Charleston County schools Superintendent Maria Goodloe-Johnson plans to leave the district to take the top schools job in Seattle.

She accepted the job but hasn't agreed to a contract yet. She doesn't anticipate any problems in reaching an arrangement, she said, "unless there is a deal-breaker, and I don't know what that would be right now."

Her decision to leave Charleston would end her three and a half year tenure as schools chief, a time fraught with success, failure and controversy.

Goodloe-Johnson wasn't looking for a job but was recruited to apply for the Seattle post. The hardest part about deciding to leave Charleston was the positive feedback she received from district staff who asked her not to go, she said.

"That's the bittersweet part," she said.

While the details aren't final, Goodloe-Johnson said she expects to stay until the end of the school year and start her new job this summer.

The county school board hasn'tdiscussed what will happen next, but Chairwoman Nancy Cook said she thought the district had the leadership internally to handle the superintendent's job and not lose any continuity with initiatives already in place. Chief Academic Officer Nancy McGinley certainly could do the job, Cook said, and the difficult part wouldn't be the superintendent search but rather finding a new chief academic officer.

Many school board and community members, regardless of their feelings for Goodloe-Johnson, agreed that McGinley would be a good pick to succeed the superintendent.

Goodloe-Johnson said she's established a strong foundation to make needed improvements in the district. Anytime leaders leave, the system feels the impact of their departure, Goodloe-Johnson said. But the district has a strong team that she said she hoped would continue the work being done.

"The work's not done, but the work's not going to be done for a while," she said.

News of Goodloe-Johnson's imminent departure was met with both sadness and elation.

The Rev. Joe Darby, vice president of the Charleston branch of the National Association for the Advancement of Colored People, said Goodloe-Johnson's plans just were starting to bear fruit, and she's made the district better through reform efforts.

He said he hoped her successor would continue the work that's been started and not come in with new ideas and try to reinvent the wheel.

"I very much hate to lose her," he said.

Burke High Principal Charles Benton has worked closely with the superintendent during the past year. He said the district is in the midst of great improvements and losing her would be tragic.

"I'm at a loss for words to say what would happen if she left," he said. "She's at the top of my list for superintendents who can move a school district forward."

School board Vice Chairman Hillery Douglas said the superintendent had given the district more than three years, and he's happy for the time she's worked in Charleston.

"I wish we could've done something to keep her here to continue the drive for excellence, but this is life and reality," he said.

Sandi Engelman, a former school board member and vocal critic of the superintendent, said the district has been on a three-year downward spiral under her leadership and that this was an opportunity to fix the mess. "I'm sure people are dancing in the street," she said. "She was a serious mistake."

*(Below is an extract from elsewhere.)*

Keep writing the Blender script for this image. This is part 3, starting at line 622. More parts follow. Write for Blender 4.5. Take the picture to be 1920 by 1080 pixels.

Larry DiCenzo, principal of Orange Grove Elementary Charter School, said Goodloe-Johnson was one of the reasons his school decided to become charter after she denied its application for magnet status. It's been a great move for the school in its quest to get better, despite her lack of support, he said.

He said he was happy that she was leaving and hoped that her successor would be different by not putting up roadblocks for charters and embracing them.

Marvin Stewart, chairman of the downtown constituent board, said he didn't think her departure would change the district because the county school board would remain the same.

The board allowed Goodloe-Johnson to experiment with downtown schools, and none of those changes worked, he said.

"I'd be more happy if county school board members were to leave or resign," he said.